人間っていうのは誰かに見てほしい、誰かに認めてほしい、そんなふうに思うんですけれども、これなかなかうまくいきませんね。ですから子供が頑張って勉強しますね。これはなんのためにかっていうと自分が将来お金持ちになるためではなくて、お父さん、お母さん、先生に認めてほしい、そう思って子供は頑張るので、大人の方はそれを褒めてもらいたいなと思うんです。
で、大人になってもその欲求をお持ちの方は、水泳と一緒で潜ろう、潜ろうとすると体、浮いてしまうんです。で、浮いていようと思ったら逆に沈んでしまうんですね。これと一緒で、認めてほしい、認めてほしいと頑張ってもなかなかこれ認めてもらえないんです。
ですから認めてもらえなくても頑張ろうとして生きることが、実はそのうち皆さんに認めてもらえるようになるんですね。ですからどうか、認めてほしいからやるのではなくて、やっていたら認められるような人間になれればなというふうに思います。
曹洞宗 篠原鋭一さんの説法
われわれ生きてるということはさまざまな苦しみに出合いますけれども、自分自身を認められない、自分のことを認めてもらえない。この苦しみは大きいですよね。で、最近、会社等で、職場等で自分と上司との関係がうまくいかない。自分のことを認めてくれない。あるいは同僚同士で、あいつのほうが先に出世した、俺はなぜ取り残されたんだって、そういうふうなことに対する苦悩の苦しみが、あるいは、つらさを私のところに吐き出したいと言っておいでになりますけれども、私たちの生きている社会っていうのは、根本的に申し上げておきますよ、仏教で『娑婆』という言葉があるんですよ。

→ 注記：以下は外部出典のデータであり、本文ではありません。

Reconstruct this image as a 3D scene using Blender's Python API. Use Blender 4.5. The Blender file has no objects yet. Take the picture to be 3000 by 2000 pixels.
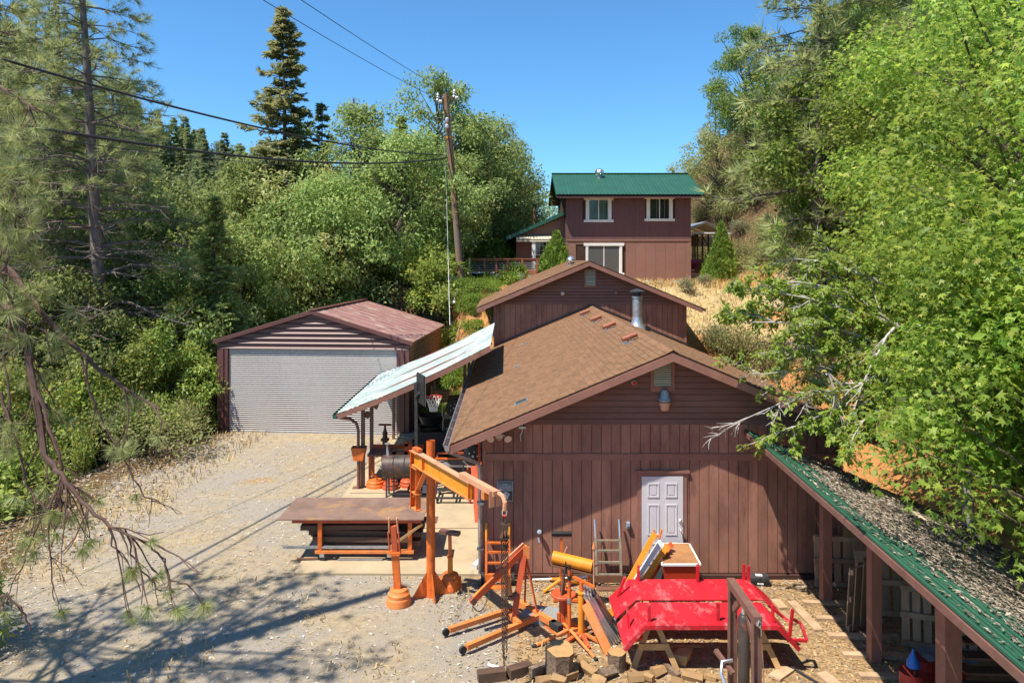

娑婆、古代インド語でサーハーとかスーハーという、苦しみの世界っていわれているんです。でも、われわれは生まれた瞬間に娑婆という苦しみの世界に生まれたんだから、そういうさまざまな苦しみに出合うのが当たり前。
で、私が提案させていただきたいのは、どちらかというと相手を変えようとするのではなくて、自分自身が変わっていく。自分自身を変化させていく。
一人の人生で80年まで生きたとしますね。本当にこの人と出会えて良かったというのは何人だと思いますか。200人といわれているんです、一番多い人で。ひょっとしたら、嫌だ嫌だと思っている人も自分にとっては大切な出会いの一人である可能性は十分ある。どうかそういうふうな意味合いで職場というものを1回、見つめ直していただければと私は思っていますね。以上です。
【融通念仏宗 関本和弘さんの説法】
頑張っているのに評価されないのは悔しいものです。それに加えて、ほかの人が自分を追い越していくのは、ねたましさも湧き起こりますよね。以前、奈良のあるお坊さんに『静思』という言葉を教えていただきました。静かに思うと書きます。この“静かに思う”、たったこれだけの言葉ですが、ノイズの多い現代において、静かによく考える時間がない方々ばかりではないでしょうか。
こんなにやっても誰も評価してくれないと思うとき。こんなに頑張った自分を見ている自分がいるはずです。こんなに頑張った自分を一番知っているのはご自身なのではないでしょうか。人は他人と比べて一喜一憂しがちです。比べることは大事なことですが、一喜一憂するために比べるのではなく、他人と比べて足りないところと自分が勝るところを見つけるために比べる習慣を付けましょう。一つの物事にとらわれない見方が大事です。
奈良の興福寺の前の猿沢池辺りで、こんな歌を教えてもらいました。
“手を打てば女中はいと答える、鳥逃げる、コイは集まる猿沢の池”
手をたたくという1つの動作でも、お店の店員さんは呼ばれたと思って、「はい」と答える。鳥は撃たれたと思って逃げていく。池のコイは餌をもらえると思って集まってくる。三者三様の取り方があるんです。
多くの側面からものを見れるようになれば、仕事においても承認欲求が満たされずとも、モヤモヤすることが減ってくると思いますよ。